また、他のスニーカーはあまりやっていない1年間の無償保証も付けています。末長く愛着の湧く一足として、お客様に愛されるものを届けたいという想いです。企画から製造、販売まで一貫してやっているからこそできるサービスです」
スニーカーフリークから起業家へ。自分の好きなことを貫いてきたこそ、スニーカーを履く消費者がどのようなものがあればいいか、どんなデザインであれば気に入ってもらえるかが分かるわけだ。
「スニーカー作りで意識しているのは、愛好家であるコアなファンが“心にぐっとくる”ような商品であること。1990年代のスニーカーブームに流行った往年の名作からインスピレーションを得て、スニーカーのデザインやカラーリングをしています。コアなファンにスニーカー愛が伝われば、自ずとブランド認知され、広がっていくと思います」
法人向けの「FUNスニーカー」事業で常識を覆す
創業から5年を迎えたサンガッチョジャパン株式会社。今年から新たに取り組むのが「FUNスニーカー」事業だ。
これまで、NYC(米・ニューヨーク市)やオーストラリアのイラストレーターであるMULGA(モルガ)とのコラボレーションを行い、海外での評価を得てきたひらがなスニーカーを、企業や組織のファンづくりの新たな一手として活用するのだ。
「スニーカーという商品は、これまでお客様から見て高級なのか手頃なのか、機能的なのか汎用的なのかと“B2Cの目線”で考えられてきた。

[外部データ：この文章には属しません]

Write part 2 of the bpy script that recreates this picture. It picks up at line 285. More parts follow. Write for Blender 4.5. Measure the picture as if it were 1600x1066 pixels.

ただ、ひらがなスニーカーのポジショニングを考えた場合、ロゴは固有のものを作ることができ、小ロットから制作できることは、大量生産で画一的なロゴを軸に置いた他社のスニーカーと差別化を図れることだと気づきました」
こうした背景のもと、コアなファンがいるコミュニティの中で販売、コラボするために生まれたのが「FUNスニーカー事業」だ。「ひらがなスニーカーをハブにしてチームや組織とファンを繋ぎ、より深いコミュニケーションの創出に寄与できるのではと考えています」と前田氏は語る。
すでに第一弾として、プロ野球のパ・リーグ6球団とのコラボレーションが決まっているという。